Culture  Telling the stories of migration

Journeys and the global movement of people have always been a significant part of human experience.

As a concept, however, the term “journeys” is incredibly broad. It simultaneously connotes the idea of exploration, immigration, and forced migration.

The “Journeys” exhibition, which opened at the Canadian Centre for Architecture (CCA) last Wednesday, is accompanied by a book, also titled Journeys, that aims to concretize this polyvalent premise. The book adds a sense of specificity to the exhibition’s exploration of the manner in which human migration has shaped the physical and cultural spaces we inhabit.

The book consists of a series of narratives, rather than critical essays, that provide individual perspectives on the themes elaborated in the exhibition. In many ways it acts as a counterpoint to the somewhat abstract and depersonalized approach of the exhibition itself.

The authors commissioned for the book were given a series of strict instructions, referred to as dogma. These requirements included the usage of the present tense, with no title, in any language, and with one main protagonist – loosely defined as “an individual, a family, a town, a building.”

In a phone interview, curator Giovanna Borasi explained that since the exhibition covers such a broad theme, she “wanted to find very specific stories to try and do the opposite exercise. In conjunction with the exhibited works, this allows one to generalize from the very specific.” Borasi views the relationship between the book and exhibition “like that distinction between story and scene. The scene is the setting, the photos, documents, that explain how and where the story takes place.”

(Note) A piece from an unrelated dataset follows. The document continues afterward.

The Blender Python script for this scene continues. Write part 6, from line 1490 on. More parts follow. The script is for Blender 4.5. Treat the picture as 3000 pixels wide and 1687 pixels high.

One thing that stands out about the book project is that, unlike much of the literature that accompanies exhibitions in the world of art and architecture, it is not academic. It does not present arguments, viewpoints, or explicit political biases. Indeed, Borasi stated that the exhibition aims to be “dry” and that she wanted to do “the exact opposite of what one sees in migration museums.”

“I wanted to take out the emotional aspect of these kinds of stories, ” she continued. One can see this reflected in the dogma of the book’s stories, which, untitled and without illustrations, avoid the trappings of sentimentalism.

Although providing an intensely individual perspective, Borasi was careful to organize the stories in Journeys to avoid advocating specific causes or peoples. “I didn’t want to connect the exhibition with any specific group or ethnicity, so I tried to establish a rule – no photos of people.” Although the source material that Borasi was drawing from necessitated that some pictures of people slipped into the exhibit, her point is clear – whatever political reading one might take away from the exhibit is not obvious on the surface. Instead, Borasi emphasized, the book and exhibit look at migration as a whole, and specifically “the very positive changes that migration can bring about, and how different ideas can trigger certain things and result in a shift in another culture.”

The variety of places and times represented in the exhibit and book points to migration as a universal experience, which enables the viewer to “connect pieces together in order to look at them differently in terms of how they reflect contemporary issues.” In this sense, Journeys presents its different stories of migration, and the mixing of cultures that results from it, as a positive experience: a stance that unfortunately remains controversial in many areas of society.